> **What the exercise asks**:
Each line from the one containing "The Blender Python" through the one containing "out.append(p[-2]); return out" is to be retyped exactly, both end lines included, and all other lines left out.

> **Supplied material**:
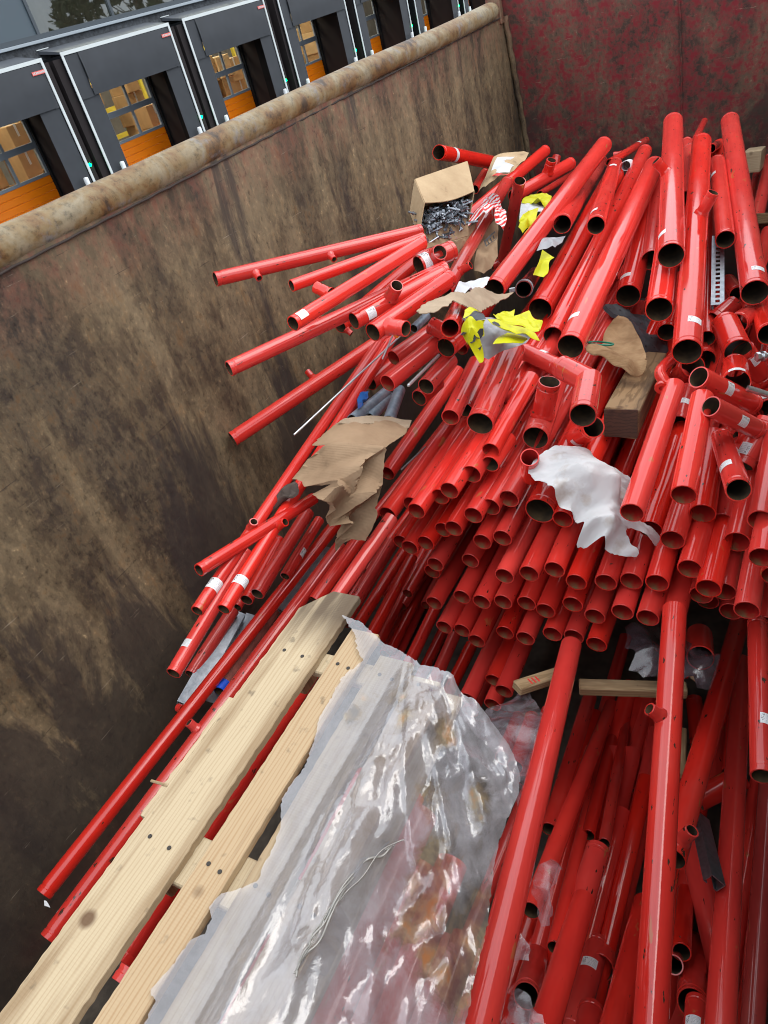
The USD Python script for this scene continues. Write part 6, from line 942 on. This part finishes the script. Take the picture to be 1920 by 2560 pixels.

...

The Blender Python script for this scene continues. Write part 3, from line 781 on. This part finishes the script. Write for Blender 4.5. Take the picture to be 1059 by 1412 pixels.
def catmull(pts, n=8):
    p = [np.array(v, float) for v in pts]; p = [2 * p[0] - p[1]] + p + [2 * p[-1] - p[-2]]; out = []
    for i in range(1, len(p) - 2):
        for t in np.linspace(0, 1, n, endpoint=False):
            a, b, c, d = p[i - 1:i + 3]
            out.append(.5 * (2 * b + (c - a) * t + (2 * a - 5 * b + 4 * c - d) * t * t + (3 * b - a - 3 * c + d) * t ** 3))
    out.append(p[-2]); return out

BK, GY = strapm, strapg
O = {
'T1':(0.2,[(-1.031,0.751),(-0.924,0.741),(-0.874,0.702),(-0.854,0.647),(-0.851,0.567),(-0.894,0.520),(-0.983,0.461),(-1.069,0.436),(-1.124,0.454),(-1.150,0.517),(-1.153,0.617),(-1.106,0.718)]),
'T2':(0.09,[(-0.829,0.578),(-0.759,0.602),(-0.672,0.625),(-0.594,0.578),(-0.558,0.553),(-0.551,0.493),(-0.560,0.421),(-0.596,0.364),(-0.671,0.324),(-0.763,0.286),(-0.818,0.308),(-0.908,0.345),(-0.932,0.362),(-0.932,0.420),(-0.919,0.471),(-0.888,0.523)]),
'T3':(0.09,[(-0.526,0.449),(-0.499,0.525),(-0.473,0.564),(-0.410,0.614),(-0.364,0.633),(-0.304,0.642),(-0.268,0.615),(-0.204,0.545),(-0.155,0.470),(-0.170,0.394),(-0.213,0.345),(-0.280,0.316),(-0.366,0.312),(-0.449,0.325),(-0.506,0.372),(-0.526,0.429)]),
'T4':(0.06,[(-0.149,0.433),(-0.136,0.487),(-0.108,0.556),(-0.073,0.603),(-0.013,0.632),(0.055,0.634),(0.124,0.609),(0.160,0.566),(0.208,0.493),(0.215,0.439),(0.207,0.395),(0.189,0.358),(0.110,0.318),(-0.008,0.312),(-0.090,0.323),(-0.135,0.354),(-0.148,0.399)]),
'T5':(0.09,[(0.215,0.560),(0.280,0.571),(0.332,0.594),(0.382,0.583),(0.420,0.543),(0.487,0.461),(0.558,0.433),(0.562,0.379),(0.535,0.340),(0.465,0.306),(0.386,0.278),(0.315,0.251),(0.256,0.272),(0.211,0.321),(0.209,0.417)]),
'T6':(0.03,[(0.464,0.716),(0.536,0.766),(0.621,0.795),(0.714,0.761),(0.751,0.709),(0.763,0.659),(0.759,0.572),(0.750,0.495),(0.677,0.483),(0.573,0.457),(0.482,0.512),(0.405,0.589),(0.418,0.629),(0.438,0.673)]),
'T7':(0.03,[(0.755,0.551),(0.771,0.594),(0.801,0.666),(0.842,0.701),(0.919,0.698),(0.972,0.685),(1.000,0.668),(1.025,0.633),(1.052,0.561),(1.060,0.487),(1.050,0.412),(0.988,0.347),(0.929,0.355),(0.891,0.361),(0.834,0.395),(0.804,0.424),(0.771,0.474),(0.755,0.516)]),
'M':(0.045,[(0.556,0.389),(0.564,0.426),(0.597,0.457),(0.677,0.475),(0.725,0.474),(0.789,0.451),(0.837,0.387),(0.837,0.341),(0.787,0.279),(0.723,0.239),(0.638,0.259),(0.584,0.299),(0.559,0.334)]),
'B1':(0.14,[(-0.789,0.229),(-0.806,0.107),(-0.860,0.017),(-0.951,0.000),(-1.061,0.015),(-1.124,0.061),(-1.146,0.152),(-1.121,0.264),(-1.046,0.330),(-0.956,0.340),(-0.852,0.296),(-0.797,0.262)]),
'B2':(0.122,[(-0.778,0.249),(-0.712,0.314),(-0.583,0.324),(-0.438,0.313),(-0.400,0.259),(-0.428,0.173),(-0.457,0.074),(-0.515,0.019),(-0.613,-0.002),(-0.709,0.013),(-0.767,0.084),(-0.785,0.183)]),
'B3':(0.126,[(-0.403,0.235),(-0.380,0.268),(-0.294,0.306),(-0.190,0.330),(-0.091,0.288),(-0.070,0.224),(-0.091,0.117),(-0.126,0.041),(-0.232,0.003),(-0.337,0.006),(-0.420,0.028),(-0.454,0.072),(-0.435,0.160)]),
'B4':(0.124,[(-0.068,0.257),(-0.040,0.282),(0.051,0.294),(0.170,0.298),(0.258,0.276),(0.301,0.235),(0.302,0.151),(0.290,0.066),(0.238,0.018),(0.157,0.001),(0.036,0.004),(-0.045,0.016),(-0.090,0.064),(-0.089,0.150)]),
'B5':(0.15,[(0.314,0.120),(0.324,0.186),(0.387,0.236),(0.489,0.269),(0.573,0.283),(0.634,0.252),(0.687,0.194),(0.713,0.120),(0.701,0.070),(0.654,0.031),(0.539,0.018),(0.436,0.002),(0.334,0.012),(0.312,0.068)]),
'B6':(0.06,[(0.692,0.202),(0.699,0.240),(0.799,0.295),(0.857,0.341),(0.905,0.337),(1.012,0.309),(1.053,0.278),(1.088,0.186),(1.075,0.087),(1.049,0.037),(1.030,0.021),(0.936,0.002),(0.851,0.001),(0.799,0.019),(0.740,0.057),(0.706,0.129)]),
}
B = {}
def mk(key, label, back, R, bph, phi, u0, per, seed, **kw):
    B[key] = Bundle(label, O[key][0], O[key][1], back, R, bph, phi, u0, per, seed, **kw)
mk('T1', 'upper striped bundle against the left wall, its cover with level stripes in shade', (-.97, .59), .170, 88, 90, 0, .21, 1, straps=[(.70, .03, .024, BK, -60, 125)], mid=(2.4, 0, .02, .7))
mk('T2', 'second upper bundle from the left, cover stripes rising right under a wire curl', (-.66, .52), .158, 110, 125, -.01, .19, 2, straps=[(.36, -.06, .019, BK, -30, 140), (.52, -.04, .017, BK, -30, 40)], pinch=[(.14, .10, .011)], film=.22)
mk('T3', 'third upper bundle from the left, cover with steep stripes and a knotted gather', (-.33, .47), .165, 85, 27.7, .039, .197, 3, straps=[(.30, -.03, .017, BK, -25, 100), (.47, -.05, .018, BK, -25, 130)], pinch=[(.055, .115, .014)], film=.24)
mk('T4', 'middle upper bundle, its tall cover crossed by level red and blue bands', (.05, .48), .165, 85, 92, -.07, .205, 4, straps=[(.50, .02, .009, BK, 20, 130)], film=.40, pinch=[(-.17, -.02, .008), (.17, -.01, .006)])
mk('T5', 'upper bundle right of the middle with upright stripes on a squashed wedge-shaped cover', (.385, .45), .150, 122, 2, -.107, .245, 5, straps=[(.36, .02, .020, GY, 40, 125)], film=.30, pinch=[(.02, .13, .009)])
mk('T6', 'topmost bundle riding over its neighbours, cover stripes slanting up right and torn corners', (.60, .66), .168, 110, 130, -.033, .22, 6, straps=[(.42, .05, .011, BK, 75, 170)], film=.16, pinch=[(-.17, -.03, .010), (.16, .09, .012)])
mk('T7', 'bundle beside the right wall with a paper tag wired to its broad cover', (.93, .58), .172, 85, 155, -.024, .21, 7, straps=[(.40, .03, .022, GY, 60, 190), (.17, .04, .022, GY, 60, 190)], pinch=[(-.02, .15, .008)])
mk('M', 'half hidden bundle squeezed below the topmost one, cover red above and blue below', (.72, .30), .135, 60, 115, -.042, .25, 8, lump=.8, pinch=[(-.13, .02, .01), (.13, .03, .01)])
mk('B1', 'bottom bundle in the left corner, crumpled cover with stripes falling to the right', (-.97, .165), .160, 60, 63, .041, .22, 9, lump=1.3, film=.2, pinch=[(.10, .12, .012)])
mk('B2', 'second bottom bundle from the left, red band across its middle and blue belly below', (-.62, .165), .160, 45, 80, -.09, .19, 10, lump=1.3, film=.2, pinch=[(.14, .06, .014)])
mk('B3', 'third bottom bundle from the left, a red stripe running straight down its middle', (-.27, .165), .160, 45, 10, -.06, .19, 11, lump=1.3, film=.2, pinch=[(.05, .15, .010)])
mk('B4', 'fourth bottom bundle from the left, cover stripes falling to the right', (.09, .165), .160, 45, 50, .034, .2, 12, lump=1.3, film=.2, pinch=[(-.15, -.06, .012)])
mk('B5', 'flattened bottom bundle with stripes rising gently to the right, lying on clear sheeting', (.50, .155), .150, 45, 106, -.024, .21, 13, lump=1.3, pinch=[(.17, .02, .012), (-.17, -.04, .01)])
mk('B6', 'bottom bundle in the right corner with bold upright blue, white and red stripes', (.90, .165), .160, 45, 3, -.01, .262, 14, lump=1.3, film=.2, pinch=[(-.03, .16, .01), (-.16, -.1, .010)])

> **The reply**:
The Blender Python script for this scene continues. Write part 3, from line 781 on. This part finishes the script. Write for Blender 4.5. Take the picture to be 1059 by 1412 pixels.
def catmull(pts, n=8):
    p = [np.array(v, float) for v in pts]; p = [2 * p[0] - p[1]] + p + [2 * p[-1] - p[-2]]; out = []
    for i in range(1, len(p) - 2):
        for t in np.linspace(0, 1, n, endpoint=False):
            a, b, c, d = p[i - 1:i + 3]
            out.append(.5 * (2 * b + (c - a) * t + (2 * a - 5 * b + 4 * c - d) * t * t + (3 * b - a - 3 * c + d) * t ** 3))
    out.append(p[-2]); return out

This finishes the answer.